Tidak terlepas dari semua itu, secara umum seorang pemimpin hendaknya mampu menumbuhkembangkan daya hidup rakyatnya untuk membangun bangsa dan negara, mampu memberi semangat kepada rakyat ditengah suasana suka ataupun duka, menjadi teladan bagi rakyat untuk berbuat kebaikan, mempunyai ketulusan batin dan kemampuan mengendalikan diri dalam menampung pendapat rakyat yang bermacam-macam, selalu dekat dengan rakyat, tanpa membedakan derajat dan martabatnya, bersifat kasih sayang terhadap rakyat, berwibawa dan berani menegakkan kebenaran secara tegas tanpa pandang bulu, bermurah hati (melayani) rakyat untuk tidak mengecewakan kepercayaan rakyat.

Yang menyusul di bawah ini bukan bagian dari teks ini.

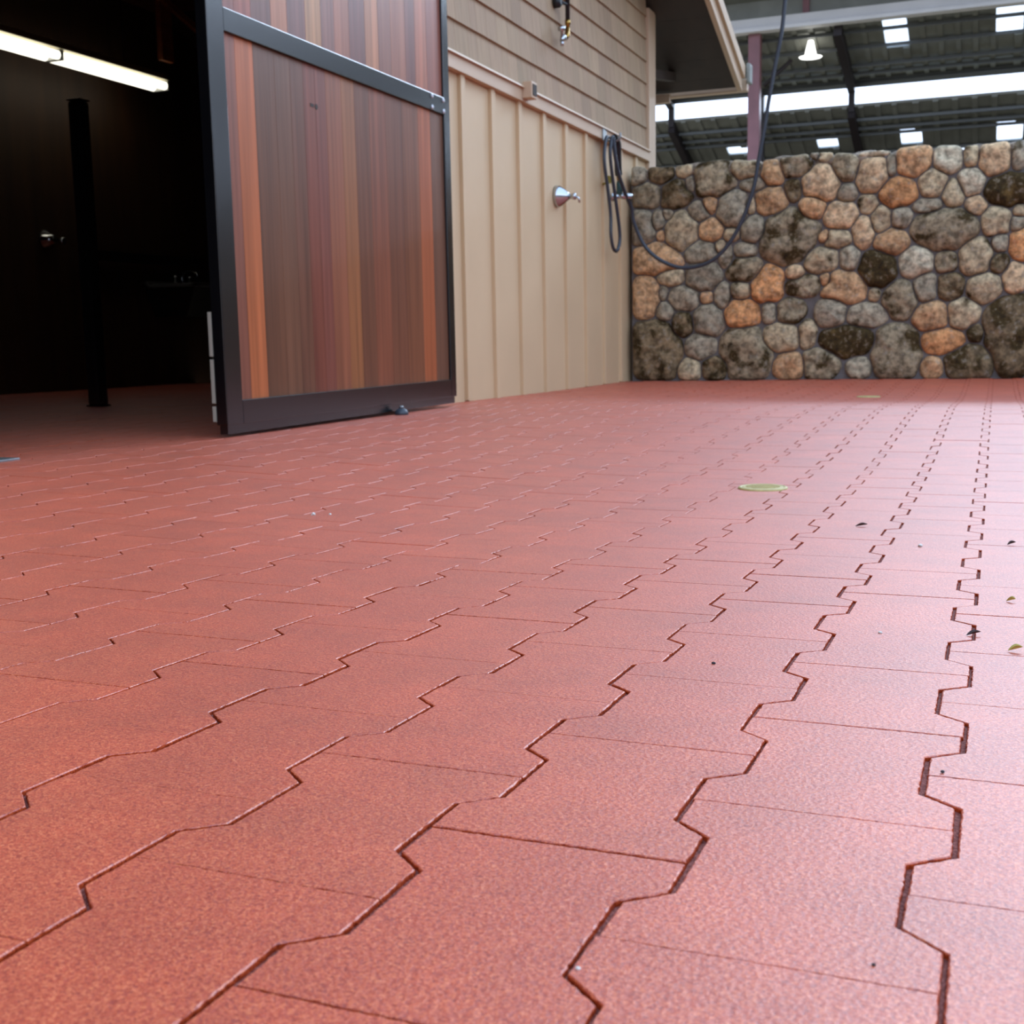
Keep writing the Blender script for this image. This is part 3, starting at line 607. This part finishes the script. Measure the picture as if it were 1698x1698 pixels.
leaf(0.028, 1.605, 0.011, 0.004, -0.3, M_ly, 'tiny olive leaf behind the small yellow leaf')
leaf(-0.012, 1.378, 0.016, 0.005, 0.5, M_ld, 'dark brown curled leaf lying in the right hand joint', 0.003)
leaf(-0.223, 2.319, 0.022, 0.007, 0.1, M_ld, 'dark leaf lying on the pavers to the right of the drain cover')
leaf(0.035, 2.154, 0.014, 0.006, 0.4, M_ld, 'small dark leaf far off by the right edge of the picture')
def bit(x, y, r, m_, label, nm='pebble', cat='pebble'):
    bm = bmesh.new(); r *= 0.62; bmesh.ops.create_icosphere(bm, subdivisions=2, radius=r)
    for v_ in bm.verts: v_.co = v_.co*(1+noise.noise(v_.co*300+Vector((x, y, 0)))*0.6); v_.co.z *= 0.7
    me = bpy.data.meshes.new(nm); bm.to_mesh(me); bm.free(); me.materials.append(m_)
    o = bpy.data.objects.new(nm, me); C.objects.link(o); o.location = (x, y, fz(x, y)+r*0.5); return tag(o, label, cat)
M_wp = mat('white_grit', (225, 215, 205), rough=0.6); M_dp = mat('dark_grit', (50, 40, 42), rough=0.8)
bit(-0.174, 0.508, 0.0022, M_wp, 'white grain wedged in the zigzag joint at the bottom of the picture')
bit(-0.248, 1.147, 0.0028, M_dp, 'dark speck of grit in the middle of one paver')
bit(-0.044, 0.562, 0.0017, M_dp, 'dark grain on the paver at lower right')
bit(-1.272, 2.10, 0.007, M_wp, 'pale pebble on the pavers in front of the door')
bit(-1.245, 2.12, 0.0045, M_wp, 'tiny pale chip beside the pebble in front of the door')
bit(-0.108, 1.355, 0.0032, M_wp, 'whitish speck left of the brown curled leaf')
bit(-0.106, 2.089, 0.006, M_wp, 'bright cream pebble beside a cross joint behind the leaves')
bit(-0.025, 0.873, 0.0022, M_dp, 'dark splinter standing on the cross joint at right', 'splinter', 'splinter')
t = thing('threshold_plate', 'grey metal plate on the floor at the doorway, left edge of the picture', 'plate', (-2.72, 2.62, fz(-2.7, 2.6)))
q = MB(); q.box(-2.80, -2.60, 2.45, 2.70, fz(-2.7, 2.6)-0.002, fz(-2.7, 2.6)+0.006, bev=0.002); part(q, 'plate_sheet', M_galv, t)

# ---------------------------------------------------------------- inside the barn
LX, LZ = -6.2, 2.28
lm = thing('strip_light', 'long lit fluorescent strip light inside the dark barn', 'light', (LX, 7.0, LZ+0.05))
q = MB(); q.hexa([(LX-0.09, 5.85, LZ+0.04), (LX+0.09, 5.85, LZ+0.04), (LX+0.09, 8.23, LZ+0.04), (LX-0.09, 8.23, LZ+0.04), (LX-0.04, 5.85, LZ+0.10), (LX+0.04, 5.85, LZ+0.10), (LX+0.04, 8.23, LZ+0.10), (LX-0.04, 8.23, LZ+0.10)]); part(q, 'housing', mat('lamp_housing', (200, 190, 160), rough=0.4), lm)
M_tube = mat('lit_tube', (255, 250, 235), emis=(1.0, 0.95, 0.78), estr=2.2)
for y0, y1 in ((5.88, 7.02), (7.08, 8.20)):
    for dx in (-0.055, 0.055):
        q = MB(); q.tube([(LX+dx, y0, LZ), (LX+dx, y1, LZ)], 0.03, 14); part(q, 'tube', M_tube, lm)
q = MB(); q.box(LX-0.08, LX+0.08, 8.205, 8.24, LZ-0.035, LZ+0.05, bev=0.004); part(q, 'end_cap', M_galv, lm)
q = MB(); q.box(LX-0.07, LX+0.07, 7.03, 7.07, LZ-0.03, LZ+0.05, bev=0.004); part(q, 'lamp_holder', M_galv, lm)
for y_ in (6.4, 7.8):
    q = MB(); q.tube([(LX, y_, LZ+0.1), (LX, y_, 3.0)], 0.006, 6); part(q, 'hanger_rod', M_steel, lm)
t = thing('steel_post', 'square black steel post standing in the dark barn', 'post', (-4.5, 5.27, fz(-4.5, 5.27)))
zf = fz(-4.5, 5.27)
q = MB(); q.box(-4.54, -4.46, 5.23, 5.31, zf, 1.54, bev=0.02); part(q, 'post_tube', M_steel, t)
q = MB(); q.box(-4.542, -4.458, 5.228, 5.312, 1.54, 1.548, bev=0.003); part(q, 'post_cap', M_steel, t)
q = MB(); q.box(-4.545, -4.455, 5.225, 5.315, zf-0.002, zf+0.01, bev=0.002); part(q, 'base_plate', M_steel, t)
t = thing('barn_rail', 'black horizontal rail on the inner barn wall behind the post', 'rail', (-6.56, 8.3, 0.93))
q = MB(); q.box(-6.57, -6.53, 7.6, 9.35, 0.93, 1.01, bev=0.005); part(q, 'rail_bar', M_steel, t)
for y_ in (7.75, 9.2):
    q = MB(); q.box(-6.6, -6.57, y_-0.03, y_+0.03, 0.92, 1.02); part(q, 'rail_mount', M_steel, t)
t = thing('inner_tap', 'round chrome tap flange on the dark inner wall left of the post', 'tap', (-6.6, 7.28, 1.06))
q = MB(); q.lathe((-6.6, 7.28, 1.06), (1, 0, 0), [(0, 0.075), (0.015, 0.072), (0.05, 0.04), (0.08, 0.025)], 28); part(q, 'flange', M_chrome, t)
q = MB(); q.lathe((-6.525, 7.28, 1.06), (1, 0.1, -0.2), [(0, 0.02), (0.06, 0.016), (0.065, 0.028), (0.09, 0.028)], 18); part(q, 'handle', M_chrome, t)
sk = thing('barn_sink', 'dark wall sink with small chrome taps inside the barn beside the door', 'sink', (-6.4, 8.8, 0.7))
q = MB()
q.hexa([(-6.595, 8.5, 0.50), (-6.28, 8.5, 0.50), (-6.28, 9.1, 0.50), (-6.595, 9.1, 0.50), (-6.595, 8.38, 0.735), (-6.1, 8.38, 0.735), (-6.1, 9.24, 0.735), (-6.595, 9.24, 0.735)]); part(q, 'basin', mat('dark_sink', (38, 40, 42), rough=0.25), sk)
q = MB()
q.box(-6.595, -6.08, 8.36, 8.40, 0.735, 0.765, bev=0.005); q.box(-6.595, -6.08, 9.22, 9.26, 0.735, 0.765, bev=0.005); q.box(-6.12, -6.08, 8.36, 9.26, 0.735, 0.765, bev=0.005); q.box(-6.595, -6.54, 8.36, 9.26, 0.735, 0.79, bev=0.005); part(q, 'rim', M_galv, sk)
for y_ in (8.75, 8.95):
    q = MB(); q.lathe((-6.56, y_, 0.79), (0, 0, 1), [(0, 0.02), (0.04, 0.014), (0.045, 0.03), (0.06, 0.03)], 14); part(q, 'sink_tap', M_chrome, sk)
q = MB(); q.tube(smooth([(-6.56, 8.85, 0.79), (-6.56, 8.85, 0.86), (-6.5, 8.85, 0.89), (-6.42, 8.85, 0.87), (-6.41, 8.85, 0.84)]), 0.011, 10); part(q, 'faucet', M_chrome, sk)
q = MB(); q.tube([(-6.4, 8.98, 0.5), (-6.4, 8.98, -0.045)], 0.02, 12); part(q, 'waste_pipe', M_galv, sk)
t = thing('roof_brace', 'brown timber brace and hanging stub under the barn ceiling', 'beam', (-6.0, 8.2, 2.9))
q = MB(); q.bar((-6.0, 7.75, 2.96), (-6.0, 8.75, 2.66), 0.04, 0.045); part(q, 'brace', M_brace, t)
q = MB(); q.box(-6.06, -6.01, 8.02, 8.16, 2.43, 2.995, bev=0.004); part(q, 'stub_post', M_brace, t)

# ---------------------------------------------------------------- covered arena beyond the stone wall
AY = 24.0
ar = thing('covered_arena', 'large steel covered arena with dark ribbed roofs and bright skylights behind the stone wall', 'building', (-2, AY, -0.12))
def za(y): return 5.93 - 0.24*(y-24.0)          # upper roof underside
def zbb(y): return 4.79 - 0.35*(y-26.5)         # lower roof underside
def roof(name, y0, y1, zfn, holes, x0=-9, x1=14):
    q = MB(); xs = sorted({x0, x1, *[h[0] for h in holes], *[h[1] for h in holes]}); ys = sorted({y0, y1, *[h[2] for h in holes], *[h[3] for h in holes]})
    for a_, b_ in zip(xs, xs[1:]):
        for c_, d_ in zip(ys, ys[1:]):
            mx_, my_ = (a_+b_)/2, (c_+d_)/2
            if any(h[0] < mx_ < h[1] and h[2] < my_ < h[3] for h in holes): continue
            n_ = max(1, int((b_-a_)/0.3)); 
            for k_ in range(n_):
                u0 = a_+(b_-a_)*k_/n_; u1 = a_+(b_-a_)*(k_+1)/n_; um = u0+(u1-u0)*0.7
                for p0, p1, dz in ((u0, um, 0), (um, u1, -0.035)):
                    q.hexa([(p0, c_, zfn(c_)+dz), (p1, c_, zfn(c_)+dz), (p1, d_, zfn(d_)+dz), (p0, d_, zfn(d_)+dz), (p0, c_, zfn(c_)+0.05), (p1, c_, zfn(c_)+0.05), (p1, d_, zfn(d_)+0.05), (p0, d_, zfn(d_)+0.05)])
    part(q, name, M_droof, ar)
    for h in holes:
        q = MB(); q.hexa([(h[0], h[2], zfn(h[2])+0.01), (h[1], h[2], zfn(h[2])+0.01), (h[1], h[3], zfn(h[3])+0.01), (h[0], h[3], zfn(h[3])+0.01), (h[0], h[2], zfn(h[2])+0.02), (h[1], h[2], zfn(h[2])+0.02), (h[1], h[3], zfn(h[3])+0.02), (h[0], h[3], zfn(h[3])+0.02)])
        part(q, 'skylight', M_sky, ar)
roof('upper_roof', 24.0, 26.5, za, [(-2.16, -1.74, 24.1, 25.3), (-0.21, 0.25, 24.1, 25.2), (2.0, 2.45, 24.1, 25.1)])
roof('lower_roof', 26.5, 28.5, zbb, [(-5.75, -5.3, 27.75, 28.1), (-3.78, -3.35, 27.65, 28.1), (-2.05, -1.62, 27.55, 28.2), (-0.15, 0.35, 27.55, 28.35), (1.7, 2.15, 27.55, 28.3)])
q = MB(); q.hexa([(-9, 21.5, 7.0), (14, 21.5, 7.0), (14, 24.1, 6.45), (-9, 24.1, 6.45), (-9, 21.5, 7.05), (14, 21.5, 7.05), (14, 24.1, 6.5), (-9, 24.1, 6.5)]); part(q, 'front_canopy', M_droof, ar)
for y_ in (24.35, 25.0, 25.75, 26.1):
    q = MB(); q.box(-9, 14, y_-0.03, y_+0.03, za(y_)-0.10, za(y_)-0.04); part(q, 'purlin', M_purl, ar)
for y_ in (26.9, 27.25, 27.5, 28.3):
    q = MB(); q.box(-9, 14, y_-0.03, y_+0.03, zbb(y_)-0.10, zbb(y_)-0.04); part(q, 'purlin', M_purl, ar)
q = MB(); q.box(-9, 14, 23.88, 24.0, 5.91, 6.10, bev=0.01); q.box(-9, 14, 23.78, 24.02, 5.84, 5.91, bev=0.01); part(q, 'eave_fascia', M_white, ar)
q = MB(); q.box(-9, 14, 24.1, 24.14, 6.0, 6.5); part(q, 'upstand', M_droof, ar)
q = MB(); q.tube([(-9, 26.52, 5.24), (14, 26.52, 5.24)], 0.075, 16); q.box(-9, 14, 26.44, 26.60, 5.28, 5.33); part(q, 'far_gutter', M_purl, ar)
for x_ in (-6.70, -2.93, 0.9, 4.7, 8.5, 12.3):
    q = MB(); q.bar((x_, 24.0, za(24)-0.16), (x_, 26.5, za(26.5)-0.16), 0.14, 0.24); part(q, 'rafter', M_raft, ar)
    q = MB(); q.bar((x_, 26.5, zbb(26.5)-0.1), (x_, 28.6, zbb(28.6)-0.1), 0.14, 0.26); part(q, 'rafter', M_raft, ar)
    q = MB(); q.box(x_-0.06, x_+0.06, 26.46, 26.56, zbb(26.5)-0.1, za(26.5)); part(q, 'gap_post', M_raft, ar)
q = MB(); q.box(-4.57, -4.35, 23.95, 24.17, -0.12, 5.86, bev=0.01); part(q, 'column', M_maroon, ar)
q = MB(); q.box(-4.96, -4.70, 26.35, 26.55, -0.12, 5.2, bev=0.01); part(q, 'column', M_raft, ar, 'dark column behind the maroon one')
q = MB(); q.tube([(-4.44, 24.9, 5.05), (-3.9, 24.9, 5.5)], 0.04, 10); part(q, 'knee_brace', M_raft, ar)
q = MB(); q.box(-3.58, -3.46, 24.05, 24.15, 6.0, 6.9); part(q, 'roof_strut', M_maroon, ar)
q = MB(); q.box(-9, 14, 28.6, 28.75, -0.12, 4.0); part(q, 'back_wall', M_raft, ar)
hb = thing('high_bay_light', 'bell shaped bright high bay lamp hanging in the arena roof', 'light', (-3.5, 24.6, 5.6))
M_bell = mat('lit_bell', (255, 255, 250), emis=(1, 1, 0.96), estr=2.5)
q = MB(); q.lathe((-3.50, 24.6, 5.50), (0, 0, 1), [(0, 0.105), (0.02, 0.105), (0.17, 0.07), (0.27, 0.045)], 24); part(q, 'bell', M_bell, hb)
q = MB(); q.lathe((-3.50, 24.6, 5.75), (0, 0, 1), [(0, 0.05), (0.03, 0.065), (0.09, 0.06), (0.11, 0.03)], 18); part(q, 'ballast', M_white, hb)
q = MB(); q.lathe((-3.50, 24.6, 5.44), (0, 0, 1), [(0, 0.2), (0.012, 0.22), (0.03, 0.15)], 24); part(q, 'lower_ring', M_bell, hb)
q = MB(); q.tube([(-3.5, 24.6, 5.44), (-3.5, 24.6, 5.53)], 0.03, 8); part(q, 'stem', M_white, hb)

Sehingga, esesnsi menjadi pemimpin (presiden) merupakan amanah yang harus dilaksanakan dan dijalankan dengan baik, karena kelak Tuhan Yang Maha Esa akan meminta pertanggung jawaban atas kepemimpinannya itu. Karena itu hendaklah menjadi seorang pemimpin hanya karena mencari keridhoan Tuhan Yang Maha Esa saja dan sesungguhnya kepemimpinan atau jabatan adalah tanggung jawab dan beban, bukan kesempatan dan kemuliaan.
Semoga pemilu 2014 mendatang terpilih pemimpin yang amanah dan menjadi babak baru bagi perubahan republik ini ke arah yang lebih baik lagi, sehingga persoalan yang dihadapi bangsa selama ini dapat dituntaskan.